Lo denuncia Innocenza Giannuzzi, presidente di Agricoop, che ricorda che proprio in questo mese di agosto, in una nota catena di grande distribuzione, nell’angolo dedicato alle eccellenze enogastronomiche calabresi, tra la ‘nduja ed altri nostri prodotti, era lì, in bella evidenza, anche la “Signora in Rosso”, che però di calabrese non aveva proprio nulla, essendo prodotta in Emilia Romagna, ed il tutto accade lì dove è di casa la regina, nella provincia di Vibo”
Poi aggiunge “Quando un’eccellenza calabrese, la Cipolla Igp di Tropea, diviene simbolo della qualità calabrese nel mondo, ma viene “clonata” con cipolle di provenienza italiana e straniera, e vengono camuffate per la nostra “Signora in Rosso”, non sono altro che imitazioni, contraffazioni, “falsi” e “tarocchi” che ogni anno provocano pesanti danni alle nostre imprese e, nello stesso tempo, incrinano di molto la stessa immagine del c.d. “Calabria Sounding”..

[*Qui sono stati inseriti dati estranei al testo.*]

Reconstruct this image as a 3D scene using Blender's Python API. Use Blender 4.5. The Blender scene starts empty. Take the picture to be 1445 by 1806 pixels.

La contraffazione provoca un forte danno economico per le imprese che può essere misurato dalle “mancate vendite alla perdita di immagine e credibilità del marchio, sino alle spese legali per la tutela dei diritti di proprietà intellettuale, nonché alla riduzione degli investimenti in ricerca, innovazione e marketing”.
Che la Calabria e la bontà dei suoi prodotti DEBBANO essere difese non ci piove, ma la domanda da porsi è questa:.
A chi spetta?
Alla regione che ha tra il suo personale tecnici capaci di riconoscere e contestare il falso?
Alla Guardia di Finanza che può accedere alle fatture e rilevare la provenienza della cipolla spacciata per calabrese?
Conclude Agricoop
“Difendiamo, quindi, le nostre eccellenze, difendiamo la nostra Calabria e le sue imprese.
Non è più tollerabile che le eccellenze e la nostra Calabria non siano tutelate, che tutto sia affidato al caso e alla superficialità.
Il rispetto di un prodotto equivale al rispetto della sua terra, che i controlli siano fatti costantemente. Coloro che pubblicizzano e promuovono ciò che calabrese non è siano puniti”.